Last edited by Mark Boyce

That's why they're still beta engines.   I can't shake the feeling that Menards isn't really addressing the problems of the previous beta versions, but just cranking out new batches of "beta" product.

I’m starting to think the same, John.  I hadn’t paid any attention to the Menards beta engines since the first one.  I had assumed problems were being addressed.  “Assumed”. That was my fault.  Once I had this one on order, I started reading where folks weren’t seeing this happen.  🤷‍♂️

That's why they're still beta engines.   I can't shake the feeling that Menards isn't really addressing the problems of the previous beta versions, but just cranking out new batches of "beta" product.
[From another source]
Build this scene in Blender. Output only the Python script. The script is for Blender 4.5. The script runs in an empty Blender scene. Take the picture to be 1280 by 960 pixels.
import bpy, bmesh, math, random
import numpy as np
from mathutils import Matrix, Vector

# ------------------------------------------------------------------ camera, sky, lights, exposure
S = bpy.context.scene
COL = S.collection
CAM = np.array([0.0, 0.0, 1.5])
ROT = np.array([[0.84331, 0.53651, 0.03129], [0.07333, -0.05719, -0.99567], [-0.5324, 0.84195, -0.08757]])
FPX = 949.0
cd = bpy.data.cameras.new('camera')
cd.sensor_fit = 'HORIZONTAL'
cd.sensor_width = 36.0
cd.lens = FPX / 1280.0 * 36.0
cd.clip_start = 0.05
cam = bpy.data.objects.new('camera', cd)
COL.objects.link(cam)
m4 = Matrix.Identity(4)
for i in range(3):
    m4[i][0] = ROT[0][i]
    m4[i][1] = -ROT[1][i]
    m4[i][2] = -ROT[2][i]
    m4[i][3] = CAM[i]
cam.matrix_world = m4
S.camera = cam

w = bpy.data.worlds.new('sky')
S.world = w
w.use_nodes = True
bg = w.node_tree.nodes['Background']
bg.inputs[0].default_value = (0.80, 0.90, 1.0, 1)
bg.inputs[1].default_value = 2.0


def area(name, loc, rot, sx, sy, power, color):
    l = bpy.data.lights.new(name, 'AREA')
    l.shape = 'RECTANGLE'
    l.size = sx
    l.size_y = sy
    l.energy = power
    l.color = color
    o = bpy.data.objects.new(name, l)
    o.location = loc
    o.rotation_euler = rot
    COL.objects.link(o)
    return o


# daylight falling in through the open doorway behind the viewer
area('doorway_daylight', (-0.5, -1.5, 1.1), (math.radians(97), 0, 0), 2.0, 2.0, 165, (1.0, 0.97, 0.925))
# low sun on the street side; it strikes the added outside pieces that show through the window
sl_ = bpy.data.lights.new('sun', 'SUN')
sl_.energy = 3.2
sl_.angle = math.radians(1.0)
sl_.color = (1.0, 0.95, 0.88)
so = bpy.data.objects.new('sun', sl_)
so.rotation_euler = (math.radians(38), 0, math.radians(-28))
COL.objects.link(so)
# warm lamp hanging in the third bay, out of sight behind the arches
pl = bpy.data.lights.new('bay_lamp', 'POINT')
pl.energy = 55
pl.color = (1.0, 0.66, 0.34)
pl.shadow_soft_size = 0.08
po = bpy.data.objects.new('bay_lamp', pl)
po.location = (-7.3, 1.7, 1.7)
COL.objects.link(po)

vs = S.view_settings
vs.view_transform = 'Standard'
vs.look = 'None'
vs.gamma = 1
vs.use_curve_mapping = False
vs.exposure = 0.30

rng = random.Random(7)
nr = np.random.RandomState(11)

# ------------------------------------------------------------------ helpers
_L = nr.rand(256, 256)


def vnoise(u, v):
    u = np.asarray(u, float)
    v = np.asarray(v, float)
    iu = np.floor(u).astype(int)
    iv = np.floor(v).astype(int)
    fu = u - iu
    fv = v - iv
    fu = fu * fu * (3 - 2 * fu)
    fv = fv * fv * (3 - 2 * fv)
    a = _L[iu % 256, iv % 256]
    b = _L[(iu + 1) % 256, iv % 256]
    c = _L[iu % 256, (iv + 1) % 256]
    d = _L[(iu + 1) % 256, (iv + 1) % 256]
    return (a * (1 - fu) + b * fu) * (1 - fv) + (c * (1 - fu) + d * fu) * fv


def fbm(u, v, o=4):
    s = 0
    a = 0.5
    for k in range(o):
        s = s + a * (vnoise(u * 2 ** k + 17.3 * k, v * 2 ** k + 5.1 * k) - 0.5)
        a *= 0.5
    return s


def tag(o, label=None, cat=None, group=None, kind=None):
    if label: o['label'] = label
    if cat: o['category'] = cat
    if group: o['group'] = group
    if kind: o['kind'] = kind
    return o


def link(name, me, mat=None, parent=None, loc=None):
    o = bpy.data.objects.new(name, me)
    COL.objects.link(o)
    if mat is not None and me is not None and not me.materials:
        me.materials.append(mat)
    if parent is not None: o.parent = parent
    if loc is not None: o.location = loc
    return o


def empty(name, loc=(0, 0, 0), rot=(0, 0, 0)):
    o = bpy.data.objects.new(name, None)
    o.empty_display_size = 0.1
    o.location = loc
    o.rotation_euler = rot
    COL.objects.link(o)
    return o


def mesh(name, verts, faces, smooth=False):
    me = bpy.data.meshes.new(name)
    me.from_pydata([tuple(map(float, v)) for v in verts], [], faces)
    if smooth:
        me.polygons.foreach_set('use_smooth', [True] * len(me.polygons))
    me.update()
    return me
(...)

It’s much more likely a quality control problem, in this case, a known and growing problem with Chinese production in recent years. It sounds to me that bearings were left completely unlubricated.

The screeching sound is not something you get from unlubricated axles and gears. As the dry bearing heats up, the metal expands, creating a tighter space inside the bearing. Eventually, the bearing will seize up.

This problem wasn’t one of the ones identified in earlier beta versions, so let’s not represent this issue in that light.

However, it is something Menards should address, both with taking units back for repair or replacement and with their Chinese manufacturing partner who failed to prep the mechanism properly.

@romiller49 posted:

These engines couldn’t be any simpler. Two motor/trucks and a board. If all the components are brand new it’s hard to believe the motor bearings are dry. Is there any chance the squeak could be electronic board generated? I remember TAS boards would generate a squeal from the motor. Just asking? I am not an electronic guy or own any Menards engines.

If the bearings aren’t lubed at the factory, it doesn’t matter if they are new. I have had to lube the bearings on a brand new locomotive, which screeched out of the box after a few minutes. Problem solved.